All eyes were on the 2018 NATO summit, as President Trump was poised to wreak havoc during his time in Brussels. He started his Wednesday by taking a swing at Europe’s most controversial mega-project, the Nord Stream 2 gas pipeline. The President’s goal may be to leverage the project in pressuring NATO member states to bump their defense spending, but he has stumbled onto highly contentious and acute terrain. Nord Stream 2 is set to circumvent Ukraine and by extension Central and Eastern Europe (CEE) when delivering Russian gas to Germany—Gazprom’s largest European buyer. On the face of it, it would only re-route gas, but its contribution to increasing Russian influence in Europe, while escalating European disunity is what makes Nord Stream 2 so problematic.
The debacle is definitely not of new-found nature. “The Reagan Administration has opposed the pipeline project, contending that it would make Europe dangerously dependent on Soviet energy supplies and that it would provide the Kremlin with much needed hard currency that could be spent on extra weaponry. […] European governments, however, say that American fears about European dependence on Soviet gas supplies are ill-founded and exaggerated.” If we substitute Reagan for US and Soviet for Russia, then we may be looking at a timeless paragraph. The snippet is from a piece written by Paul Lewis for the New York Times in 1982, although the core message and state of the USA-Europe-Russia gas-related positions has lost little of its relevancy.
The piece was a response to the planned Urengoy-Pomary-Uzhgorod pipeline, frequently referred to as the Brotherhood Pipeline. It was initiated to deliver—what later grew to—over 100 billion cubic meters of natural gas from the Urengoy field in Siberia to European consumers. European leaders were aligned behind the project. They argued that it would lift the European economy, create jobs, while providing an affordable and relatively clean source of energy. Moscow could not have been more thrilled to push the Brotherhood Pipeline forward, given its tanking economy and dire need for foreign currency. It would also grant the Soviet Union access to valuable Western European technology. On the other hand, the US opposed the pipeline on the grounds of the Reagan Administration’s strategy to bar cooperation with the USSR. The Brotherhood Pipeline stalled, but Western European backing led to its completion by 1984.
Nord Stream 2 is not linked to boosting GDP growth or creating jobs, as was the Brotherhood Pipeline. Instead, Germany is looking to ensure stable supplies. It is pursuing its self-interests, all the while curbing the cooperation maintaining the European Union. The geopolitical game is reduced from USA-Europe-Soviet Union to USA-Germany-Russia. This pits Berlin against its EU (and NATO) counterparts in a day and age, when the grand European peace project is in shambles. Leverage will be diverted to Moscow, as Berlin withdraws its backing from gas flowing through the CEE. The Kremlin is unlikely to hesitate from flexing its muscle in the region, especially as its influence is already growing with the wave of pro-Russia governments being inaugurated in the past year or so—think of Italy or Hungary. The East-West divide reminiscent of the Cold War will not only sustain with relations between the West and Moscow strained, but the front line of this very divide can be pushed westwards.

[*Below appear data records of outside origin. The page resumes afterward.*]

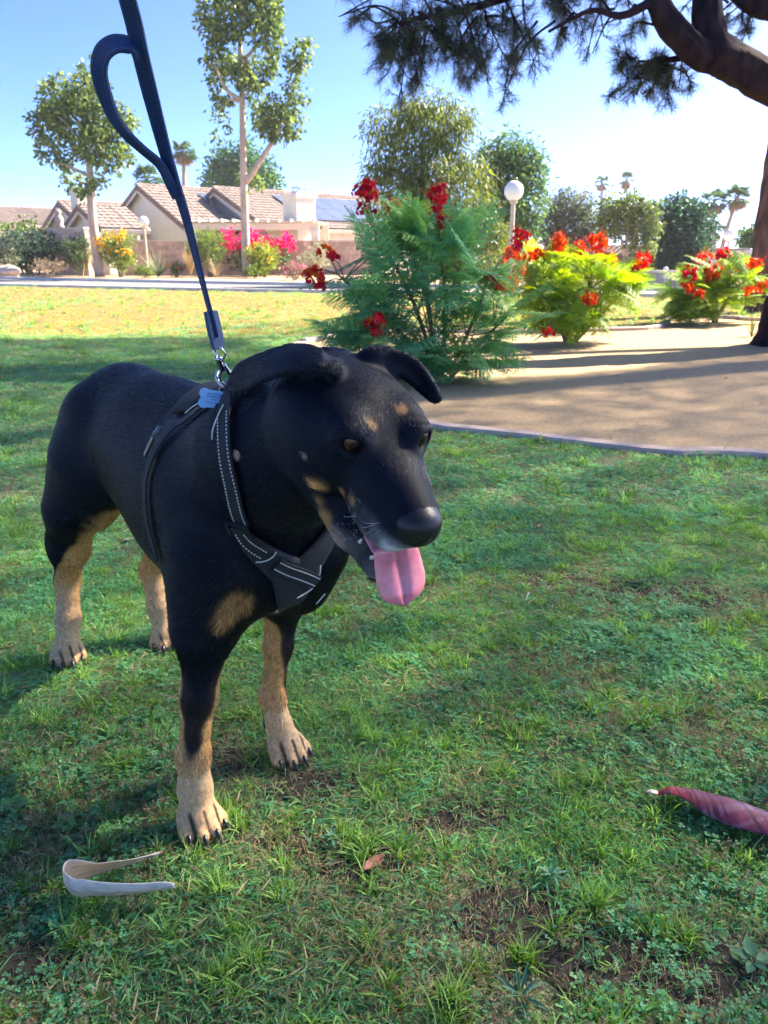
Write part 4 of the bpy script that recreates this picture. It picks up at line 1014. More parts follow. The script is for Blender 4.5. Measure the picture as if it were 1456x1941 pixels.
# ================================================================ pine at the right
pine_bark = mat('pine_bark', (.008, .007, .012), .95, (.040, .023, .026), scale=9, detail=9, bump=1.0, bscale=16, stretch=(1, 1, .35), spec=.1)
pb = np.array([at(1485, 655, 8.0)[0], 8.0, 0.0]); pine = empty('pine_tree', pb, 'old leaning pine with thick dark limbs and hanging needles at the right', 'tree')
mb = MB()
def bark_tube(pts, r0, r1, n, seg=26):
    c = spline(pts, n); rr = np.linspace(r0, r1, n) if np.isscalar(r0) else r0
    t = norm(np.gradient(c, axis=0)); u = norm(np.cross(t[0], [0, 1.0, .1])); V = []
    ph = rng.random(6) * 6.28
    for i in range(n):
        u = norm(u - t[i] * (u @ t[i])); w = np.cross(t[i], u)
        for k in range(seg):
            a = 2 * math.pi * k / seg
            q = 1 + .07 * math.sin(5 * a + ph[0] + i * .35) + .05 * math.sin(9 * a + ph[1] - i * .6) + .13 * (rng.random() - .5)
            V.append(c[i] + (u * math.cos(a) + w * math.sin(a)) * rr[i] * q)
    Fq = [(i * seg + k, i * seg + (k + 1) % seg, (i + 1) * seg + (k + 1) % seg, (i + 1) * seg + k) for i in range(n - 1) for k in range(seg)]
    mb.add(V, Fq + [tuple(range(seg))[::-1], tuple((n - 1) * seg + k for k in range(seg))]); return c
fork = at(1590, 205, 8.2)
bark_tube([pb + np.array([.02, 0, -.05]), at(1500, 600, 8.0), at(1540, 520, 8.0), at(1590, 380, 8.05), at(1605, 280, 8.1), fork], np.interp(np.linspace(0, 1, 34), [0, .06, .15, .5, 1], [.42, .32, .27, .25, .30]), None, 34)
l1 = bark_tube([at(1600, 260, 8.3), fork, at(1480, 165, 8.0), at(1400, 125, 7.8), at(1345, 95, 7.7)], .19, .15, 20)
l2 = bark_tube([at(1400, 125, 7.8), at(1330, 105, 7.7), at(1285, 65, 7.6), at(1255, 20, 7.6), at(1225, -60, 7.7), at(1150, -200, 8.0), at(1000, -380, 8.6)], .125, .07, 26)
l3 = bark_tube([at(1380, 120, 7.8), at(1348, 70, 7.8), at(1340, 10, 7.9), at(1345, -120, 8.1), at(1300, -300, 8.6), at(1200, -500, 9.2)], .14, .09, 24)
l4 = bark_tube([fork, at(1640, 60, 8.4), at(1660, -150, 9.0), at(1600, -420, 9.8), at(1500, -700, 10.5)], .27, .10, 24)
l5 = bark_tube([at(1640, 60, 8.4), at(1530, 30, 8.6), at(1440, 12, 8.8), at(1395, -14, 8.9), at(1330, -80, 9.2)], .13, .06, 16)
l6 = bark_tube([at(1225, -60, 7.7), at(1120, -40, 7.8), at(1000, -20, 8.0), at(880, 20, 8.0), at(760, 40, 7.9)], .07, .015, 20, 10)
l7 = bark_tube([at(1240, 0, 7.6), at(1180, 30, 7.5), at(1120, 20, 7.4), at(1040, 60, 7.3)], .04, .01, 12, 8)
l8 = bark_tube([at(1330, 105, 7.7), at(1290, 110, 7.9), at(1240, 120, 8.0), at(1200, 150, 8.0)], .04, .008, 10, 8)
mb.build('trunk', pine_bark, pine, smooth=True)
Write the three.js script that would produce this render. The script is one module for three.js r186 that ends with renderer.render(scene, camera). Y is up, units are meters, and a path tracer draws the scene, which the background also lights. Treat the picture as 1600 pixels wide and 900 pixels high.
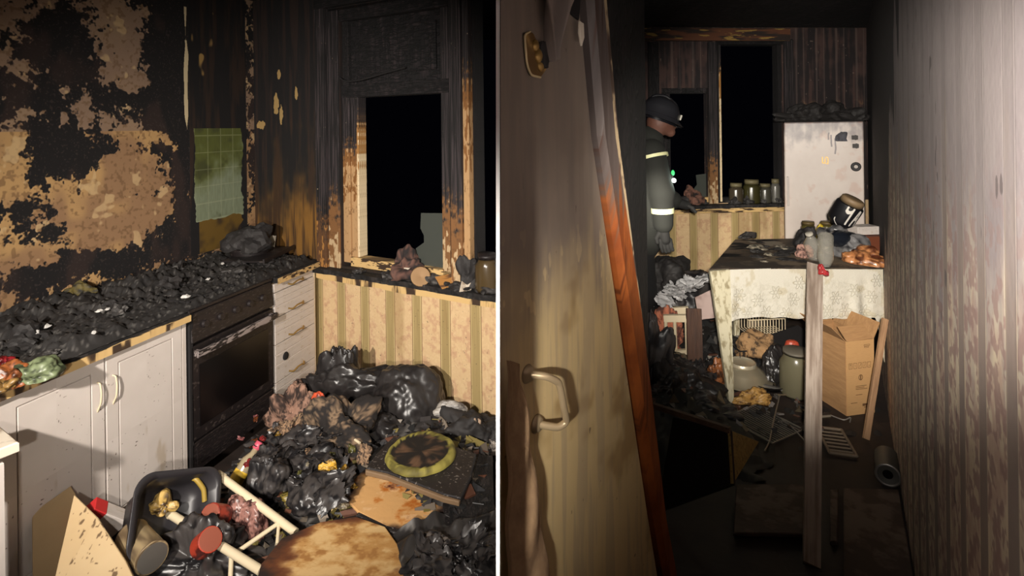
import * as THREE from 'three';
import { mergeGeometries, mergeVertices } from 'three/addons/utils/BufferGeometryUtils.js';
import { RoundedBoxGeometry } from 'three/addons/geometries/RoundedBoxGeometry.js';
import { MarchingCubes } from 'three/addons/objects/MarchingCubes.js';

// ---------------------------------------------------------------- camera, sky, lights, exposure
const scene = new THREE.Scene();
const FOC = 850, PX = 800, PY = 200, EYE = 1.65, ROLL = 0.012;      // a level camera with the lens shifted up
const camera = new THREE.PerspectiveCamera(2 * Math.atan(450 / FOC) * 180 / Math.PI, 16 / 9, 0.02, 60);
camera.position.set(0, EYE, 0); camera.rotation.z = -ROLL;
camera.setViewOffset(1600, 900, 0, 450 - PY, 1600, 900);
scene.background = new THREE.Color(0x020204);                      // night outside the burnt-out windows
const renderer = new THREE.WebGLRenderer({ antialias: true });
renderer.toneMapping = THREE.LinearToneMapping; renderer.toneMappingExposure = 1.0;
renderer.shadowMap.enabled = true;
const V = (x = 0, y = 0, z = 0) => new THREE.Vector3(x, y, z);
const UNSEEN_LAMPS = [   // at, aim, colour, candela, half angle, penumbra, lamp radius (x 2 cm)
  { at: V(-1.12, 1.81, 0.0), to: V(-1.22, 0.95, -2.7), c: [1, 0.92, 0.83], i: 35, a: 0.62, p: 0.8, r: 1.6 },  // unseen lamp out of view at the left, lights the white cabinets
  { at: V(-0.24, 1.5, 0.15), to: V(-0.7, 0.85, -2.45), c: [1, 0.92, 0.83], i: 18, a: 0.56, p: 0.9, r: 1.6 },  // unseen lamp beside the camera, lights the left kitchen
  { at: V(0.03, 1.74, 0.10), to: V(1.78, 1.2, -3.3), c: [1, 0.93, 0.83], i: 66, a: 0.375, p: 0.5, r: 2 },  // unseen lamp near the camera, lights the table and fridge
  { at: V(0.02, 1.60, 0.16), to: V(1.0, 1.6, -1.75), c: [1, 0.93, 0.88], i: 2.4, a: 0.5, p: 0.4, r: 2 },  // added fill for the cream door
  { at: V(-0.08, 1.62, 0.24), to: V(1.15, 1.16, -0.85), c: [1, 0.94, 0.9], i: 6.4, a: 0.42, p: 0.6, r: 2 },  // added fill for the smoked wallpaper
  { at: V(0.6, 1.25, -2.85), to: V(1.75, 0.8, -5.05), c: [1, 0.93, 0.8], i: 11, a: 0.34, p: 0.7, r: 2 },  // added fill behind the return wall, brightens the far wallpaper
];
for (const t of UNSEEN_LAMPS) {
  const s = new THREE.SpotLight(new THREE.Color().setRGB(...t.c), t.i, 0, t.a, t.p, 2);
  s.position.copy(t.at); s.target.position.copy(t.to); s.castShadow = true; s.shadow.radius = t.r; s.shadow.mapSize.set(2048, 2048); s.shadow.bias = -0.0005;
  scene.add(s, s.target);
}

// ---------------------------------------------------------------- helpers
function rnd(seed) { let s = seed >>> 0; return () => { s = (s + 0x6d2b79f5) >>> 0; let t = Math.imul(s ^ (s >>> 15), 1 | s); t = (t + Math.imul(t ^ (t >>> 7), 61 | t)) ^ t; return ((t ^ (t >>> 14)) >>> 0) / 4294967296; }; }
const clamp = (x, a = 0, b = 1) => Math.min(b, Math.max(a, x)), mix = (a, b, t) => a + (b - a) * t;
const sst = (a, b, x) => { const t = clamp((x - a) / (b - a)); return t * t * (3 - 2 * t); };
const mix3 = (a, b, t) => [mix(a[0], b[0], t), mix(a[1], b[1], t), mix(a[2], b[2], t)];
const hs = (x, y, z, s) => { let h = Math.imul(x, 374761393) ^ Math.imul(y, 668265263) ^ Math.imul(z, 2147483647 - 1013904223) ^ Math.imul(s, 1274126177); h = Math.imul(h ^ (h >>> 13), 1274126177); return ((h ^ (h >>> 16)) >>> 0) / 4294967296; };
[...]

EU countries in the CEE regions may be gradually able to resolve supply shortages through the European gas market inching towards full integration, but this is only likely towards the beginning of the next decade. Nord Stream 2 would divert massive volumes of gas through Germany, shifting the scape from an east-west dynamic to a north-south. This remains underdeveloped, with German capacities insufficient to transit and distribute a rerouted 55 billion cubic meters of gas anytime soon. Poland would also need to complete its north-south corridor to bump energy security in the CEE countries. Alternative import routes are also creeping into the picture. The TAP-TANAP pipeline system—delivering Azeri gas—is nearing completion, Poland’s ambitions to import Norwegian gas should materialise by 2022, Poland’s utilisation of its LNG import terminal is relatively high, and Krk LNG just may be constructed after all. These all resolve the technicalities of a fall-out from German transit through the region, but they are unable to bridge the deepening divide inflicted by Berlin’s decision to pick at the EU’s unity.
As in 1982, Moscow still relies on gas-based revenues for hard currency that props up its economy and helps it finance its grand military budget, European states remain to shake reliance-related concerns, and the US still opposes Europe’s growing dependence on Russian gas. Reagan did not intervene back then, but the Trump Administration should intervene now. Washington’s sanctions would definitely cause a stir with its ally, Germany, but it may inflict a much-needed push for Chancellor Merkel’s government in the right direction. Otherwise, Berlin’s decision to act in a realist manner vis-à-vis its closest EU allies may prompt further disunity in the bloc, while eating away German leadership’s legitimacy.